A reflective exercise is one where students are asked to consider what they have learnt and why that knowledge is important. This kind of exercise works with something called “prior knowledge activation.” As we learn new things, we tend to fit them into the framework of our existing knowledge. Reflective exercises encourage students to consider the character and nature of the new knowledge, skills, and competencies. This is useful if course materials are adding to knowledge. It is very useful if aspects of your teaching pose fundamental challenges to student preconceptions.  A reflective exercise should be positioned before a test (or, midterm) in order to assist the learning process.[3]

Tests can also be linked forward. Key terms or concepts should re-appear on later assignments, like a final exam. Don’t block material off, test on it, and then leave it be for the rest of the course.

The final exam, for example, might ask students to apply concepts they have learned, integrate important facts that have been considered in a course, or assess competing historiographic interpretations. An essay-oriented final exam, can ask students to pick up key concepts, explain and use them in response to historical problems or some other question.

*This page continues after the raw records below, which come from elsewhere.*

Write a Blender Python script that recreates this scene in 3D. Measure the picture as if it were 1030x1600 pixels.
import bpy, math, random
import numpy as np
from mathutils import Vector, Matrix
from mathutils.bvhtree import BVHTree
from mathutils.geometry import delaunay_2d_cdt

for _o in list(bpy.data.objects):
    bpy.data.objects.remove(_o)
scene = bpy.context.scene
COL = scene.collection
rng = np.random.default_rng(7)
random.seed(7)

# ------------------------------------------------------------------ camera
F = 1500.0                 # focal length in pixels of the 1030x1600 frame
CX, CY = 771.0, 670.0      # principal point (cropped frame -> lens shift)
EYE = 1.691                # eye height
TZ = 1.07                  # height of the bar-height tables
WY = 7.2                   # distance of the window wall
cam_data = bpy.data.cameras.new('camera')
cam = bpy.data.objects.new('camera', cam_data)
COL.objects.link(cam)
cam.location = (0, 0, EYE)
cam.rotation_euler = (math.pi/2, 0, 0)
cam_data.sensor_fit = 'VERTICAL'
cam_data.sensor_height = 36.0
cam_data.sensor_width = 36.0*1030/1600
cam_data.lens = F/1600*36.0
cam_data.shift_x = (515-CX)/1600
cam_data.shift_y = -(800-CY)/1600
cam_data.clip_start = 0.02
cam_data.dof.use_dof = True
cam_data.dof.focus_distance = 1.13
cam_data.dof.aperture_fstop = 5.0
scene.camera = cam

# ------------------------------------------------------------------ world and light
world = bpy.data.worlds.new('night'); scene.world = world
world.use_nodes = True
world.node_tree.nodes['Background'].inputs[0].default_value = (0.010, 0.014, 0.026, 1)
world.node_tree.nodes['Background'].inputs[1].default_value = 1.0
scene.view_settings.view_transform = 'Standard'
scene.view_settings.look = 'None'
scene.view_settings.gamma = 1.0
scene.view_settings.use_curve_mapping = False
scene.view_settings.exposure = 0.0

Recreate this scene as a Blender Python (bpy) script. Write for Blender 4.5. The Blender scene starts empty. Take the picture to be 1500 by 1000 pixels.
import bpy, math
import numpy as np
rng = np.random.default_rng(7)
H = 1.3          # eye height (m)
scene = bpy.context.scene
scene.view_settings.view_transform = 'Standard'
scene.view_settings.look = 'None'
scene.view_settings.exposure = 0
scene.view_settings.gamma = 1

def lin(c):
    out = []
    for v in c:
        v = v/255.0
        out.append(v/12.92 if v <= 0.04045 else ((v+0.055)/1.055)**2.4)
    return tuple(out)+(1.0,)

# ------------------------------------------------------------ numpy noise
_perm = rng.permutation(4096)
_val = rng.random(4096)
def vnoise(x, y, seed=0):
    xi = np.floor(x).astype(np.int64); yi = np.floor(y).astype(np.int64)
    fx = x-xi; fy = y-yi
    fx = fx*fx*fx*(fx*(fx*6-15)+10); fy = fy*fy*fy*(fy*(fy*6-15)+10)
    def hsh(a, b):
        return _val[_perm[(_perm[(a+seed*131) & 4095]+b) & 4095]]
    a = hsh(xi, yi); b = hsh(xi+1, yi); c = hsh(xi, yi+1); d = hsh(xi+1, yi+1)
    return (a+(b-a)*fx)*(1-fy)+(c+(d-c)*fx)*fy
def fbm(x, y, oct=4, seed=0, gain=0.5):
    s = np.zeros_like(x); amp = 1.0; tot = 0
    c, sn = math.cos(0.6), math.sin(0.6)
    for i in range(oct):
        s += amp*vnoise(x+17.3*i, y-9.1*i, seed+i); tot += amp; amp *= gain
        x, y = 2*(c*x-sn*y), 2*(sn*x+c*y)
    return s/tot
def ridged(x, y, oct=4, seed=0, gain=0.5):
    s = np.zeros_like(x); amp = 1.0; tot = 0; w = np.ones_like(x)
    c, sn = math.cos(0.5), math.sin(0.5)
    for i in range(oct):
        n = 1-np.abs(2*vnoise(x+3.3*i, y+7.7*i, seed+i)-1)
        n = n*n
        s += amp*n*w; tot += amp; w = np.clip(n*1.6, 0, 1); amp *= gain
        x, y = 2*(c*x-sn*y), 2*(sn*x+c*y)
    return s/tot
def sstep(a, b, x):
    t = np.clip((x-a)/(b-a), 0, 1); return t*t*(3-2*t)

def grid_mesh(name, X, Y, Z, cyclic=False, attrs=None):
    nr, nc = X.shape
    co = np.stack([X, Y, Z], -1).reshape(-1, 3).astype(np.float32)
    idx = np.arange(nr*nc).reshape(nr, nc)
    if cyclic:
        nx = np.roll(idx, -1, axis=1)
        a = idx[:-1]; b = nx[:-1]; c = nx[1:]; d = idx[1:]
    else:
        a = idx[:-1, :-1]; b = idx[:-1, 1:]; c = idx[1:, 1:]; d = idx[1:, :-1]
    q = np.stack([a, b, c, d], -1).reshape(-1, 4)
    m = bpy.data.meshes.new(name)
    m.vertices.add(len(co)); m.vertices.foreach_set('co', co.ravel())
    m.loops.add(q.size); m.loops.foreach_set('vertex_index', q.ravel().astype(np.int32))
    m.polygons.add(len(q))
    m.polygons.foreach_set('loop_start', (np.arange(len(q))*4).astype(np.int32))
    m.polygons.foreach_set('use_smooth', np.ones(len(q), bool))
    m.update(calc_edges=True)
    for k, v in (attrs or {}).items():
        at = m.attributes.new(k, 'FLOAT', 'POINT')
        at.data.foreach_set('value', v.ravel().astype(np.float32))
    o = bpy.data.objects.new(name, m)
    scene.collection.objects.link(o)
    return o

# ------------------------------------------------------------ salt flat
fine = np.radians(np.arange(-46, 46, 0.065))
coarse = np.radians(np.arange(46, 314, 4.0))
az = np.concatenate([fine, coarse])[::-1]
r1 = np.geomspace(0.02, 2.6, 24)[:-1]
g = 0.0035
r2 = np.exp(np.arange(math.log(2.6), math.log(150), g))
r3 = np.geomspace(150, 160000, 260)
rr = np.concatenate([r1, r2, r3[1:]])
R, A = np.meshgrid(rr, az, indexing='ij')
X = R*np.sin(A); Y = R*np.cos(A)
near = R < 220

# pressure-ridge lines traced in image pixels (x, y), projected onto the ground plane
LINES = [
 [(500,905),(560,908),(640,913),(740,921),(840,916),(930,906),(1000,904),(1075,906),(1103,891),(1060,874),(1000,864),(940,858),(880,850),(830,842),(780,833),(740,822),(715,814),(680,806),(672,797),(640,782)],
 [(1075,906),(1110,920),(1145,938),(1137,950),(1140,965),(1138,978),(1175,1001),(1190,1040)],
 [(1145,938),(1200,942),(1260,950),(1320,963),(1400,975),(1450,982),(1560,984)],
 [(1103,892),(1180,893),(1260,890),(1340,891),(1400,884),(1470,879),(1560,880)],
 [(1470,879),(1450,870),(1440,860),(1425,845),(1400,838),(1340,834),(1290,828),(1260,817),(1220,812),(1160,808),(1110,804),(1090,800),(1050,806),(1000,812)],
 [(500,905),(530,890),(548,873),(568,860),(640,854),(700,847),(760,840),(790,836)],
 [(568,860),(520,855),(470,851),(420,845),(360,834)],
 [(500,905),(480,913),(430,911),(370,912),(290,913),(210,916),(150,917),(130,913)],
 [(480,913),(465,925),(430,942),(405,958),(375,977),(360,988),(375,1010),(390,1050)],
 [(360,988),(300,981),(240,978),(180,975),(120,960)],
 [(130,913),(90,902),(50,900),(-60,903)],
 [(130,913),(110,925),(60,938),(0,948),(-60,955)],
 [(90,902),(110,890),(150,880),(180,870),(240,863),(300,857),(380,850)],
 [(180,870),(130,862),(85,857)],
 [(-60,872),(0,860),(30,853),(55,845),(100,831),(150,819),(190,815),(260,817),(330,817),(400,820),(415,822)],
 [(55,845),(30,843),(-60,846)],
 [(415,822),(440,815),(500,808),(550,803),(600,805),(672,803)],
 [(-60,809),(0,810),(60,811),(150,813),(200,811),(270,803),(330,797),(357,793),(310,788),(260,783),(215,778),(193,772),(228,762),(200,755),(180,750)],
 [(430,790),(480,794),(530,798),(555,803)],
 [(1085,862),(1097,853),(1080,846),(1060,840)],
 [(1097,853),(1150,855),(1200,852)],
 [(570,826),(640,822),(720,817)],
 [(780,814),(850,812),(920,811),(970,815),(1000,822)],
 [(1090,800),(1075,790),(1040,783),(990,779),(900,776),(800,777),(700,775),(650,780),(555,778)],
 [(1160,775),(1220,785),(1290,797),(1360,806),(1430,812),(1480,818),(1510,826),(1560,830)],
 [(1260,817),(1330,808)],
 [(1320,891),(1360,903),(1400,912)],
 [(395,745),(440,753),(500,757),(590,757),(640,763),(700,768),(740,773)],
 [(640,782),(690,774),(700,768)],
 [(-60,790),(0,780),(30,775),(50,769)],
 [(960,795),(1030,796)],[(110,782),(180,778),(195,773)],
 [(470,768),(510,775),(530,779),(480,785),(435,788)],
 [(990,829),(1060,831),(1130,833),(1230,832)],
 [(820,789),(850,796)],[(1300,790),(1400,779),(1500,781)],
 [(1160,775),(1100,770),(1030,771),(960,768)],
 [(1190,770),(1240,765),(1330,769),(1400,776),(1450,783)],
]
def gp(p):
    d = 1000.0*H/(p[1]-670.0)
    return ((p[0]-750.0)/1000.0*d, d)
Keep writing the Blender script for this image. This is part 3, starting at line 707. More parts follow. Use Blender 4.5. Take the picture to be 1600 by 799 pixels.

In the case of Canadian colonialism, students could link the concept to the Indian Act, residential schools, the “peasant farming” policy, the law against the potlatch, or a range of other developments. The key is that the essay asks students to redevelop their understanding of the concept and deploy it in a more sustained way.

The final point to note is “testing effect.” One of the interesting conclusions drawn from studies of teaching and learning is that taking a test helps students learn material.  Put in different terms, tests are evaluations, but they can also be learning tools in and of themselves. Studies show that students learn from taking a test and that they also learn if a test is repeated. I admit that that might be awkward, but a pre-test or an online version can work to the same effect.

What does all this mean?

It means that in various forms tests can be an important part of learning, even if they may not work for you or your class. A course that is oriented to primary research or making apps or documentaries, among others, might have different objectives and testing might not be a good pedagogical fit. With a modicum of course re-organization, however, testing can be effectively used to promote learning. On those grounds I’d recommend it.

Andrew Nurse is the Purdy Crawford Professor of Teaching and Learning and Director of the Centre for Canadian Studies at Mount Allison University. 

[1] Credit to Dr. Brian Gettler for starting this thread on midterm exams.

[2] James Lang, Cheating Lessons: Learning from Academic Dishonesty (Cambridge MA, Harvard University Press, 2013).

[3] James Lang, Small Teaching: Everyday Lessons from the Science of Learning (San Francisco: Jossey-Bass, 2016).